Nun ist einfach festzuhalten, dass Sie, sowohl Rot als auch Grün, ein anderes Verständnis von Kommunalverfassung und kommunaler Selbstverwaltung haben.
Wir sind der Meinung, dass der von der Bevölkerung gewählte Gemeinderat in der Gesamtverantwortung steht, die Aufgaben der Gemeinde vernetzt zu betrachten, die Probleme vernetzt anzugehen und nicht Partikularinteressen zum Durchbruch kommen zu lassen.
(Abg. Birzele SPD: Sie machen doch die Unter- schriftenaktion! Sie wollen die Bürger mobilisie- ren, aber nicht entscheiden lassen!)
Dies in die Debatte zu bringen ist völlig verfehlt. Wir sprechen über Ihren Gesetzentwurf, nicht über die Mobilisierung der Bürger.
Der Gemeinderat hat eben die Zusammenschau der gesamten Kommunalentwicklung, der finanziellen Zusammenhänge und auch stadtgeschichtlicher oder gemeindegeschichtlicher Aspekte. Aufgrund dieser Gesamtzusammenschau ist er auch dazu berufen, Entscheidungen zu treffen, nicht aber dazu da, individuelle Sonderinteressen vor das Gemeinwohl zu stellen.
Sie wollen eine weitere Quotenabsenkung. Wir halten das für falsch. Wenn ein Thema die Bürgerschaft wirklich interessiert und umtreibt und es ihr am Herzen liegt, über etwas zu entscheiden, ist auch das Quorum zu erreichen, wie das übrigens in der Praxis bewiesen wurde.
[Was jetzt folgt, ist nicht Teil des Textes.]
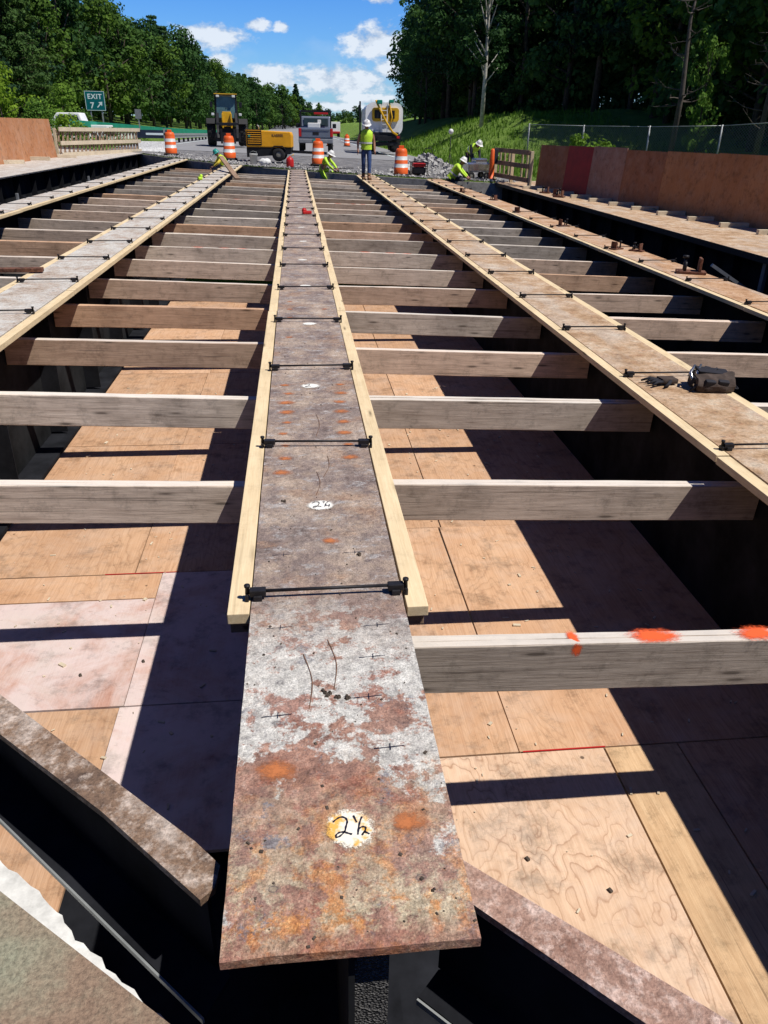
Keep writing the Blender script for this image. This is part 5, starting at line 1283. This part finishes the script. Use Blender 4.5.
    if vest:
        ax = (p['chest'] - p['pel']).normalized(); sd = Vector((1, 0, 0)); fr_ = sd.cross(ax).normalized(); Lc = (p['chest'] - p['pel']).length
        mb = MB(); prev = None; prof_ = [(-.10, .185, .150), (.10, .180, .145), (.45, .185, .148), (.85, .205, .155), (1.10, .215, .150), (1.25, .200, .125), (1.40, .130, .095), (1.47, .085, .075)]
        for fz, rx, ry in prof_:
            wob = [1 + .035 * math.sin(5 * 2 * math.pi * k / 24 + fz * 9) for k in range(24)]
            ring = [mb.bm.verts.new(p['pel'] + ax * Lc * fz + sd * rx * wob[k] * math.cos(2 * math.pi * k / 24) + fr_ * ry * wob[k] * math.sin(2 * math.pi * k / 24)) for k in range(24)]
            if prev:
                for k in range(24):
                    f_q = mb._f([prev[k], prev[(k + 1) % 24], ring[(k + 1) % 24], ring[k]])
                    if f_q: f_q.smooth = True
            prev = ring
        mb.build('vest', M[vest], t)
        mb = MB(); q = p['pel'] + ax * Lc * .42
        lo = [mb.bm.verts.new(q - ax * .026 + sd * .196 * math.cos(2 * math.pi * k / 24) + fr_ * .160 * math.sin(2 * math.pi * k / 24)) for k in range(24)]
        hi = [mb.bm.verts.new(q + ax * .026 + sd * .197 * math.cos(2 * math.pi * k / 24) + fr_ * .161 * math.sin(2 * math.pi * k / 24)) for k in range(24)]
        for k in range(24): mb._f([lo[k], lo[(k + 1) % 24], hi[(k + 1) % 24], hi[k]])
        mb.build('reflective_band', M['reflect'], t)
    for s in 'LR':
        an = p['an' + s]; to = p['to' + s]; d = (to - an); d.z = 0; d = d.normalized() if d.length > .01 else Vector((0, -1, 0)); a = math.atan2(d.y, d.x)
        MB().box(((an.x + to.x) / 2 + d.x * .02, (an.y + to.y) / 2 + d.y * .02, min(an.z, to.z) - .005), (.29, .105, .085), (0, 0, a), bev=.03).tube([an + Vector((0, 0, -.03)), an + (p['kn' + s] - an).normalized() * .12], [.055, .058], 10).build('boot', M[boots], t)
    hc = hd + (p['head'] - p['chest']).normalized() * .045; d = (f + up * .0); tilt = math.atan2(-f.z, math.hypot(f.x, f.y))
    yawf = math.atan2(f.x, -f.y)
    h = MB().lathe([(.150, 0), (.135, .015), (.122, .02), (.116, .06), (.095, .105), (.055, .135), (0, .145)], n=24)
    h.poly([(-.10, -.09, .012), (.10, -.09, .012), (.07, -.19, .002), (-.07, -.19, .002)], .008)
    h.box((0, 0, .135), (.03, .16, .03), bev=.01)
    h.build('hard_hat', M[hat], t, hc, (tilt * .8, 0, yawf))
    return t
walk = dict(pel=(0, 0, .95), chest=(0, -.02, 1.33), head=(0, -.06, 1.60), shL=(.19, 0, 1.41), shR=(-.19, 0, 1.41), elL=(.27, .03, 1.12), elR=(-.27, .05, 1.12), wrL=(.27, -.06, .87), wrR=(-.28, -.02, .88),
            hipL=(.095, 0, .92), hipR=(-.095, 0, .92), knL=(.09, -.10, .50), knR=(-.085, .02, .50), anL=(.07, -.13, .09), anR=(-.07, .12, .11), toL=(.07, -.29, .04), toR=(-.08, -.04, .04), face=(0, -1, -.45), long=False)
person((2.40, 28.5, gz(1)), R(6), 'man walking along the girder in a lime vest, white hard hat and blue jeans', walk, 'darkcloth', 'hi_vis', 'denim', 'white_plastic', 1.03)
kneel = dict(pel=(0, 0, .50), chest=(0, -.22, .80), head=(0, -.38, 1.0), shL=(.18, -.22, .88), shR=(-.18, -.22, .88), elL=(.24, -.42, .68), elR=(-.24, -.40, .66), wrL=(.12, -.60, .52), wrR=(-.14, -.58, .50),
             hipL=(.10, 0, .48), hipR=(-.10, 0, .48), knL=(.14, -.40, .42), knR=(-.13, -.26, .08), anL=(.14, -.34, .09), anR=(-.13, .16, .10), toL=(.14, -.50, .04), toR=(-.13, .26, .05), face=(0, -1, -.7), long=True)
person((-2.62, 32.7, -.42), R(-70), 'worker in a yellow and lime shirt with a teal helmet, kneeling left of the barrel', kneel, 'hi_vis_y', 'hi_vis', 'darkcloth', 'teal_plastic', .95)
person((1.0, 32.4, -.45), R(65), 'worker in a lime shirt and white hard hat crouching behind the deck end', kneel, 'hi_vis', None, 'hi_vis', 'white_plastic', 1.0)
person((5.75, 30.6, gz(2) - .45), R(75), 'worker in a lime vest and white hard hat kneeling at the orange girder end', kneel, 'hi_vis', 'hi_vis', 'darkcloth', 'white_plastic', 1.05)
bend = dict(pel=(0, 0, .92), chest=(0, -.30, 1.05), head=(0, -.50, 1.16), shL=(.18, -.30, 1.10), shR=(-.18, -.30, 1.10), elL=(.22, -.36, .80), elR=(-.22, -.36, .80), wrL=(.14, -.46, .58), wrR=(-.14, -.46, .58),
            hipL=(.10, 0, .90), hipR=(-.10, 0, .90), knL=(.12, -.10, .50), knR=(-.12, -.02, .50), anL=(.12, .02, .09), anR=(-.12, .08, .09), toL=(.12, -.14, .04), toR=(-.12, -.08, .04), face=(0, -1, -.8), long=True)
person((7.15, 34.2, hgt(7.1, 34.2)), R(30), 'worker in dark clothes, lime vest and white hard hat bending over the silver machine', bend, 'darkcloth', 'hi_vis', 'darkcloth', 'white_plastic', 1.03)

# ------------------------------------------------------------------ sky, sun, camera
SUN = Vector((.49, -.28, 1)).normalized(); el = math.asin(SUN.z); az = math.atan2(SUN.x, SUN.y)
sd = bpy.data.lights.new('sun', 'SUN'); sd.energy = 5.0; sd.angle = R(.53); sd.color = (1, .955, .88)
so = link('sun', sd); so.rotation_euler = (-SUN).to_track_quat('-Z', 'Y').to_euler(); so.location = (20, -10, 40)
w = bpy.data.worlds.new('World'); scene.world = w; w.use_nodes = True; nt = w.node_tree; nt.nodes.clear()
out = nt.nodes.new('ShaderNodeOutputWorld'); bg = nt.nodes.new('ShaderNodeBackground'); lk(nt, bg.outputs[0], out.inputs[0])
sky = nt.nodes.new('ShaderNodeTexSky'); sky.sky_type = 'NISHITA'; sky.sun_disc = False; sky.sun_elevation = el; sky.sun_rotation = az; sky.air_density = 1.0; sky.dust_density = .3; sky.ozone_density = 3.0
tc = nt.nodes.new('ShaderNodeTexCoord'); sp = nt.nodes.new('ShaderNodeSeparateXYZ'); lk(nt, tc.outputs['Generated'], sp.inputs[0])
azn = mth(nt, 'ARCTAN2', sp.outputs[0], sp.outputs[1]); eln = mth(nt, 'ARCSINE', sp.outputs[2])
cb = nt.nodes.new('ShaderNodeCombineXYZ'); lk(nt, azn, cb.inputs[0]); lk(nt, mth(nt, 'MULTIPLY', eln, 1.7), cb.inputs[1])
def wn(scale, det, off=0, rough=.6):
    n = node(nt, 'ShaderNodeTexNoise'); n.inputs['Scale'].default_value = scale; n.inputs['Detail'].default_value = det; n.inputs['Roughness'].default_value = rough
    mp = nt.nodes.new('ShaderNodeMapping'); mp.inputs['Location'].default_value = (off, off * .7, off * .3); lk(nt, cb.outputs[0], mp.inputs[0]); lk(nt, mp.outputs[0], n.inputs['Vector']); return n.outputs[0]
# cumulus: centres (azimuth, elevation) and half-sizes in radians
clouds = [(-.088, .087, .052, .016), (-.105, .090, .03, .009), (-.037, .099, .018, .008), (-.010, .098, .012, .006), (.055, .048, .078, .019), (.100, .086, .055, .024), (-.025, .048, .045, .018), (.112, .060, .026, .015), (-.078, .064, .016, .010),
          (.098, .128, .026, .009), (.045, .022, .09, .006), (-.3, .22, .12, .03), (.4, .3, .15, .04), (.02, .30, .12, .03), (.085, .030, .05, .008)]
dens = 0.0
for a, e, ra, re in clouds:
    u = mth(nt, 'DIVIDE', mth(nt, 'SUBTRACT', azn, a), ra); v = mth(nt, 'DIVIDE', mth(nt, 'SUBTRACT', eln, e), re)
    d = mth(nt, 'SUBTRACT', 1.0, mth(nt, 'SQRT', mth(nt, 'ADD', mth(nt, 'MULTIPLY', u, u), mth(nt, 'MULTIPLY', v, v))))
    dens = mth(nt, 'MAXIMUM', dens, mth(nt, 'MAXIMUM', d, -1.0)) if not isinstance(dens, float) else mth(nt, 'MAXIMUM', d, -1.0)
n1 = wn(38, 7, 3.1, .62); n2 = wn(12, 4, 9.0)
# generic fair-weather cloud elsewhere on the dome
gen = mth(nt, 'MULTIPLY', mth(nt, 'SUBTRACT', wn(3.2, 6, 1.0), .70), 3.0)
front = mth(nt, 'LESS_THAN', mth(nt, 'ABSOLUTE', azn), .6)
gen = mth(nt, 'SUBTRACT', gen, mth(nt, 'MULTIPLY', front, 2.0))
dens = mth(nt, 'MAXIMUM', dens, gen)
field = mth(nt, 'ADD', dens, mth(nt, 'MULTIPLY', mth(nt, 'SUBTRACT', n1, .5), 1.9))
mask = ramp(nt, field, [(.10, 0.0), (.50, .90)])
veil = mth(nt, 'MULTIPLY', ramp(nt, mth(nt, 'ADD', mth(nt, 'MULTIPLY', n2, .8), mth(nt, 'MULTIPLY', eln, -2.6)), [(.20, 0.0), (.5, .30)]), 1.0)
shade = ramp(nt, mth(nt, 'ADD', mth(nt, 'MULTIPLY', n1, .7), mth(nt, 'MULTIPLY', field, .35)), [(.30, (3.6, 4.6, 6.2)), (.58, (8.2, 8.8, 9.6))])
tint = mix(nt, 1.0, sky.outputs[0], ramp(nt, eln, [(0.0, (.62, .98, 1.42)), (.16, (.30, .72, 1.42)), (.42, (.18, .36, .74)), (1.0, (.11, .21, .48))]), 'MULTIPLY')
c = mix(nt, veil, tint, (6.2, 7.4, 9.0)); c = mix(nt, mask, c, shade)
lk(nt, c, bg.inputs[0]); bg.inputs[1].default_value = .1
# camera
f_, p_, y_, r_ = 763.0, .4656, .1136, .02
F = Vector((math.sin(y_) * math.cos(p_), math.cos(y_) * math.cos(p_), -math.sin(p_))); Rt = Vector((math.cos(y_), -math.sin(y_), 0)); U = Rt.cross(F)
R2 = Rt * math.cos(r_) + U * math.sin(r_); U2 = -Rt * math.sin(r_) + U * math.cos(r_)
cd = bpy.data.cameras.new('camera'); cam = link('camera', cd); cam.matrix_world = Matrix((R2, U2, -F)).transposed().to_4x4(); cam.location = (0, 0, 1.5)
cd.sensor_fit = 'VERTICAL'; cd.sensor_height = 24; cd.lens = f_ / 1024 * 24; cd.clip_start = .05; cd.clip_end = 4000
scene.camera = cam
scene.view_settings.view_transform = 'Standard'; scene.view_settings.look = 'None'; scene.view_settings.exposure = 0
scene.cycles.transparent_max_bounces = 12
scene.cycles.diffuse_bounces = 2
Das Zweite ist: Sie wollen den Positivkatalog aufheben. Man kann darüber diskutieren, ob ein Positivkatalog oder ein Negativkatalog das Richtige ist. Aber Sie wollen fast alles für den Bürgerentscheid öffnen. Ich nehme nur einmal den Gesetzentwurf der Fraktion Bündnis 90/Die Grünen: Die würde die Bürger auch über den Haushalt und über Steuern und Gebühren abstimmen lassen. Bei der SPD geht es nicht ganz so weit, aber auch sie will Grundstückssachen, Bebauungspläne grundsätzlich für den Bürgerentscheid öffnen. Wer einige Erfahrung aus der kommunalen Praxis hat, der weiß, zu welchen Ergebnissen das führen würde: zu Nachteilen, gelegentlich auch zu erheblichem Schaden.
Ich führe wieder das Beispiel an, auf das ich schon einmal hingewiesen habe: Wenn sich ein Unternehmen in einer
Gemeinde ansiedeln möchte und Sie sagen, dass die Gefahr bestehe, dass ein Bürgerbegehren stattfinde und es dann zu einem Bürgerentscheid komme, brauchen Sie mit dem Unternehmer gar nicht mehr weiter zu verhandeln; denn der sagt, er brauche in zwei, drei oder vier Wochen eine Entscheidung und nicht in einem Dreivierteljahr, und verabschiedet sich. Deswegen ist das völlig untauglich, genauso wie die Sperrwirkung, die Sie für den Fall wollen, dass Gemeinderatsbeschlüsse gefasst sind und ein Bürgerbegehren anläuft. Das führt zu einer Lähmung der Kommunalverwaltung und nicht zu einer Verbesserung.
Ich denke, dass das Thema „Einführung des Bürgerentscheids auf der Landkreisebene“ nicht weiter diskutiert zu werden braucht. Es ist bei den Themen, die die Landkreise zu entscheiden haben, untauglich.